Viele Lehrer haben Sorge, dass sie künftig an die 30 Kinder unterrichten müssen, weil das Limit von 25 (sowie die Teilungszahl in bestimmten Fächern wie Werken) fallen soll. Die Gewerkschaft wittert dahinter ein Sparpaket. Warum? In Wien gibt es immer mehr Schüler und einen zunehmenden Lehrermangel. Wenn man z.B. zwei Schüler mehr in jede der 5000 Pflichtschulklassen setzen würde, könnte man sich 400 zusätzliche Klassen (und damit auch Lehrer) ersparen. Im Bildungsministerium wird in Abrede gestellt, dass man sparen wolle.
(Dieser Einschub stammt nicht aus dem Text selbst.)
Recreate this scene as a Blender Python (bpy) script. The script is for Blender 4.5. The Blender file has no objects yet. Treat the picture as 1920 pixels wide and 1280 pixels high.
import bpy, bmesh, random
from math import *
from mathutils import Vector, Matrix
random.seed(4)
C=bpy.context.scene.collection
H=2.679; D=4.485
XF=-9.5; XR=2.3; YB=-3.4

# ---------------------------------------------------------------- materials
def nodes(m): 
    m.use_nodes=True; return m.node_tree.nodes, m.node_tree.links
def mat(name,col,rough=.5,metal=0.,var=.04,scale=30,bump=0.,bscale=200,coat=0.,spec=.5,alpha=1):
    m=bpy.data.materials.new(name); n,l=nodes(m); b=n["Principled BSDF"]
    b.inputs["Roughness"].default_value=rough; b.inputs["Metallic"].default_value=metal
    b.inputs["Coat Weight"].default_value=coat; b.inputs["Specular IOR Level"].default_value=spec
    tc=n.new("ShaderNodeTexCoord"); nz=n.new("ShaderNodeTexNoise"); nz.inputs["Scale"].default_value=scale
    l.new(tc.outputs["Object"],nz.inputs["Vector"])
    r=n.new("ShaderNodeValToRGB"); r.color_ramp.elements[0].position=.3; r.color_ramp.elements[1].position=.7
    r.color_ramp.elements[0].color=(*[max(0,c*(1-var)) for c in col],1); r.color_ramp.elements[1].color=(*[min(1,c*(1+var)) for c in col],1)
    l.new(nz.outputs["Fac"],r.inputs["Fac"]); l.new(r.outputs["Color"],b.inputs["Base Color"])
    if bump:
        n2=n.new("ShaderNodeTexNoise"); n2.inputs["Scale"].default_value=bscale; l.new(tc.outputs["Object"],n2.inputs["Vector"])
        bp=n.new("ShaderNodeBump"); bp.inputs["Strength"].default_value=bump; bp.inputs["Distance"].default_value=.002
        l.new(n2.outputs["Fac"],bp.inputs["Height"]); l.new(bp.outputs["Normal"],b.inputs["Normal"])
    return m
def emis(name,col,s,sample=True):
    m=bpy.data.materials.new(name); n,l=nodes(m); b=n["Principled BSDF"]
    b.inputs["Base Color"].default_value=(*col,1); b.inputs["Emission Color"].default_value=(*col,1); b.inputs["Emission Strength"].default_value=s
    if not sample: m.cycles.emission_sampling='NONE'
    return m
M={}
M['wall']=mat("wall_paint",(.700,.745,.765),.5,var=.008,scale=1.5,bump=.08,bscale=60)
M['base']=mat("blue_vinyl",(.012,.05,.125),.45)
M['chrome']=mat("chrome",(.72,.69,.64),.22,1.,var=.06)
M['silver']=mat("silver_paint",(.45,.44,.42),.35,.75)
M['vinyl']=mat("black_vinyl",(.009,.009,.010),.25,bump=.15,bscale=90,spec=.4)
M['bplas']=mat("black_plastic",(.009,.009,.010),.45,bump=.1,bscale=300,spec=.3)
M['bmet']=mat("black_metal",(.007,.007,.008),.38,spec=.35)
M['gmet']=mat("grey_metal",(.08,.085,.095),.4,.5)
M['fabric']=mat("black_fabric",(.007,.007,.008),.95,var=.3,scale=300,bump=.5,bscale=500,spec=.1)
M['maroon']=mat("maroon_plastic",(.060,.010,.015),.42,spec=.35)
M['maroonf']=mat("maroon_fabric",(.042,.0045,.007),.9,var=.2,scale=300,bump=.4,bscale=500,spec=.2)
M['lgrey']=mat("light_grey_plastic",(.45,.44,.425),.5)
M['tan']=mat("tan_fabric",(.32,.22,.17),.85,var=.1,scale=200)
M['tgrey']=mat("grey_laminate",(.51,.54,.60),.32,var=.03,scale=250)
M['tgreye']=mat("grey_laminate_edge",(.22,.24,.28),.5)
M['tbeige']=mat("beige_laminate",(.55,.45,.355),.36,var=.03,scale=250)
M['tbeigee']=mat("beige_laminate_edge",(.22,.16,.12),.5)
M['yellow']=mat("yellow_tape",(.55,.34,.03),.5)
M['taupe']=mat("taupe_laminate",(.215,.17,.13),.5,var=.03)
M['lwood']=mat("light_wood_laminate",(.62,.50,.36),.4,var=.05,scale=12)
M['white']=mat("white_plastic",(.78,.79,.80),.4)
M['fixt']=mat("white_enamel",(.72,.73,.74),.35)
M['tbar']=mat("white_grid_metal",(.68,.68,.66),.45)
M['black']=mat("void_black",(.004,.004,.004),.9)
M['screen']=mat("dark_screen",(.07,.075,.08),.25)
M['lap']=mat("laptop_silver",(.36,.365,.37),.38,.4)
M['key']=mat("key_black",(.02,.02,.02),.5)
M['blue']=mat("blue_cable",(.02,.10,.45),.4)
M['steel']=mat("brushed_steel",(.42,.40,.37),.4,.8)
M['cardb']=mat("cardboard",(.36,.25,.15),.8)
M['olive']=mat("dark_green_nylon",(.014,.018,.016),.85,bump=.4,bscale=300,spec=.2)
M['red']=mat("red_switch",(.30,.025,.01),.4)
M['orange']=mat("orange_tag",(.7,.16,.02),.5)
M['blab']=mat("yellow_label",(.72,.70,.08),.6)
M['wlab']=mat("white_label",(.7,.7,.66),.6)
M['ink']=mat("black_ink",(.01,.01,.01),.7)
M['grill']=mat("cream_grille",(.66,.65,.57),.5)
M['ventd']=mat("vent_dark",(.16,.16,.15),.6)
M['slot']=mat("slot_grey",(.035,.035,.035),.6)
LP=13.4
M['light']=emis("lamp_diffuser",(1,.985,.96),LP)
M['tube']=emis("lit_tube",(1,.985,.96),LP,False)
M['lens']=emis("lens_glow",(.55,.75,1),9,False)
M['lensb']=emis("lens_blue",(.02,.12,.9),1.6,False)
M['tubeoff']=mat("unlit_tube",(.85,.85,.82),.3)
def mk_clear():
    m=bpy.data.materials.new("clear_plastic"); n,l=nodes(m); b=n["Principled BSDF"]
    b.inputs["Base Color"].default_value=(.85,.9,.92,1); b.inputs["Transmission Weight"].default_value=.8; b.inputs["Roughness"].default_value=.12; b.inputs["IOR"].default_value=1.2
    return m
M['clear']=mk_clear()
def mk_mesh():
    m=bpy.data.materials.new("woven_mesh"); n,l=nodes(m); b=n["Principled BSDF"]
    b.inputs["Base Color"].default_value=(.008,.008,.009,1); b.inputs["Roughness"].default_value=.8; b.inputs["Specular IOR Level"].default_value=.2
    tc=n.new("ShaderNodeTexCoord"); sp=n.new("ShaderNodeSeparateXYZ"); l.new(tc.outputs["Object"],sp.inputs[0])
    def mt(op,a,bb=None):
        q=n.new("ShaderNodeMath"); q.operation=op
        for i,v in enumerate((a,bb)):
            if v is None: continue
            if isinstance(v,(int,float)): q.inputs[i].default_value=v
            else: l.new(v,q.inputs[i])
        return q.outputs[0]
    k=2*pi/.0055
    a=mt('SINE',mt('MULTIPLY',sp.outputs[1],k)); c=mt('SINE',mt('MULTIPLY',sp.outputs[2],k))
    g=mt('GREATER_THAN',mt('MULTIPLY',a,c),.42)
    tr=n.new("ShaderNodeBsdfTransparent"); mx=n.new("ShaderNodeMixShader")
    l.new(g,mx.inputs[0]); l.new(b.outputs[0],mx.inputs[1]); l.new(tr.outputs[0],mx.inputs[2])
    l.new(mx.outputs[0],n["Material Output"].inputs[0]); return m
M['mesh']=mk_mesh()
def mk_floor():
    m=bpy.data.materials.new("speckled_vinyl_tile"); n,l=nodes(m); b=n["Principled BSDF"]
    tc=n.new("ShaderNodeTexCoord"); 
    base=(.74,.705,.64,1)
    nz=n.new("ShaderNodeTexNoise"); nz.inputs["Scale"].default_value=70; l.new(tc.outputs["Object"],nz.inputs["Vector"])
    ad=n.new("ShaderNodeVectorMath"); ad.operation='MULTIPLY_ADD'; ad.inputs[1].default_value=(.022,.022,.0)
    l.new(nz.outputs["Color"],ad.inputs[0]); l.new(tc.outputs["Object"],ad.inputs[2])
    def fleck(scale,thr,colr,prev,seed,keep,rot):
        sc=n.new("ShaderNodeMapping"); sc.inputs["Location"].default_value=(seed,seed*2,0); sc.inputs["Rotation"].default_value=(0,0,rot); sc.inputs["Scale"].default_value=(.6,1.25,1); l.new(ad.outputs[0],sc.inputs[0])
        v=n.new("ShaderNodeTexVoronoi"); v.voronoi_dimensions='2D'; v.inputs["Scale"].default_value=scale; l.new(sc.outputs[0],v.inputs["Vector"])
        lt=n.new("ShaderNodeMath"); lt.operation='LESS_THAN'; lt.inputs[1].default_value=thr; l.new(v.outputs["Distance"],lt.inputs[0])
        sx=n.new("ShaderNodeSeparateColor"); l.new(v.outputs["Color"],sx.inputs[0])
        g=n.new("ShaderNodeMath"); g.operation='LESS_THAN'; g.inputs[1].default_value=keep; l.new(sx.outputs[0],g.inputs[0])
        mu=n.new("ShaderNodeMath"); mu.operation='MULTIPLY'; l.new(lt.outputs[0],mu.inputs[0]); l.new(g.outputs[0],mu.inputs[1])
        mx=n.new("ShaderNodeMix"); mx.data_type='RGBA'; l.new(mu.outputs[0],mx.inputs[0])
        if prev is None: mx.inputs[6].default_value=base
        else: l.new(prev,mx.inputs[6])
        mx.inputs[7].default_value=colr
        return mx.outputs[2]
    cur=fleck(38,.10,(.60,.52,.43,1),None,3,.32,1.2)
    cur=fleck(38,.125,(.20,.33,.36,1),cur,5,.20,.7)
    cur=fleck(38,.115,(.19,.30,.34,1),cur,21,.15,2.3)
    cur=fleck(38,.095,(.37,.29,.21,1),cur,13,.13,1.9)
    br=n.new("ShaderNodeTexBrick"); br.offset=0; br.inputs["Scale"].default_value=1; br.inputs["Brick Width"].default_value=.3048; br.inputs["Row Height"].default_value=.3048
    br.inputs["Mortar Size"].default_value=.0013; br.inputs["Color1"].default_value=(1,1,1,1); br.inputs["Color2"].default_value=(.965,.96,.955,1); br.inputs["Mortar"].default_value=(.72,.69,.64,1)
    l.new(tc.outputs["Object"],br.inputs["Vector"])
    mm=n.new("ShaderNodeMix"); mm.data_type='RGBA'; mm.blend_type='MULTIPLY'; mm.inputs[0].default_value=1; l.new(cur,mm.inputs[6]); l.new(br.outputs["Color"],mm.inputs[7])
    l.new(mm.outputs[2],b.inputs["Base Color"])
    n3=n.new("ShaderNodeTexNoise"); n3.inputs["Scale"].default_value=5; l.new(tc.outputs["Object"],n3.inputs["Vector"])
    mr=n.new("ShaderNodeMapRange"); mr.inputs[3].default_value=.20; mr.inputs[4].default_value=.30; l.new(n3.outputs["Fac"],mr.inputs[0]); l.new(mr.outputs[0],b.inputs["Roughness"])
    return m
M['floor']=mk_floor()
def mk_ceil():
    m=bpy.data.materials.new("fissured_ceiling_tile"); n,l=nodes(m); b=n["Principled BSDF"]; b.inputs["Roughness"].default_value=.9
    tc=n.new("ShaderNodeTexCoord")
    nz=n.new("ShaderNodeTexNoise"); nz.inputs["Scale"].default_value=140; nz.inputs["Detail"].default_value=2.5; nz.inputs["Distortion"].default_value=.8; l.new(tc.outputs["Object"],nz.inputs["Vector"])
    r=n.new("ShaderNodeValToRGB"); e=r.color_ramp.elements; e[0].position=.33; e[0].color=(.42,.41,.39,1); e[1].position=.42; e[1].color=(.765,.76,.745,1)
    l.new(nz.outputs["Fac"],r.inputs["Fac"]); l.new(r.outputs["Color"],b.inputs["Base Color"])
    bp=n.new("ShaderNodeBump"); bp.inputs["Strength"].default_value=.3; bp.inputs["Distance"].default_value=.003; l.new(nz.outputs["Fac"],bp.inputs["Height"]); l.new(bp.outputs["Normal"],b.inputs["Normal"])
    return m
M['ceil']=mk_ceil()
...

Man wolle mehr Flexibilität erreichen: Manche Bereiche könnten in Form einer Vorlesung abgehandelt werden (z.B. mit 50 Schülern), anderes in Kleingruppen erarbeitet werden.

Sonderschulen sollen bis 2020 abgeschafft werden, Kinder mit Förderbedarf im Regelschulwesen unterrichtet werden. Warum sind viele Eltern und Lehrer dagegen?
Sie befürchten vor allem, dass die Betreuung in Kleingruppen durch Fachpersonal dann nicht mehr möglich ist und dass es weniger regionale Betreuungsangebote geben könnte. Hier signalisiert das Ministerium Entgegenkommen. Die regionalen Betreuungsstellen würden erhalten bleiben, zudem würden bis 2020 gewiss nicht alle Sonderschulen abgeschafft.

Kann die Schulreform aufgrund des Widerstands noch scheitern?
Bildungsministerin Sonja Hammerschmid sagt: „Ich bin zuversichtlich, dass wir die Reform umsetzen werden. Die Ängste der Lehrer und Eltern sind unbegründet.“ Insider meinen aber, dass es aufgrund der zunehmenden Proteste – es gibt bereits an die 1000 vielfach kritische Stellungnahmen im Begutachtungsverfahren des Gesetzespakets – Änderungen geben wird (müssen). Damit verzögert sich das Paket. Denn um es ab Herbst teilweise umzusetzen, muss es spätestens Anfang Juni im Ministerrat beschlossen werden. Im Mai will die Ministerin aber nochmals mit der Gewerkschaft verhandeln.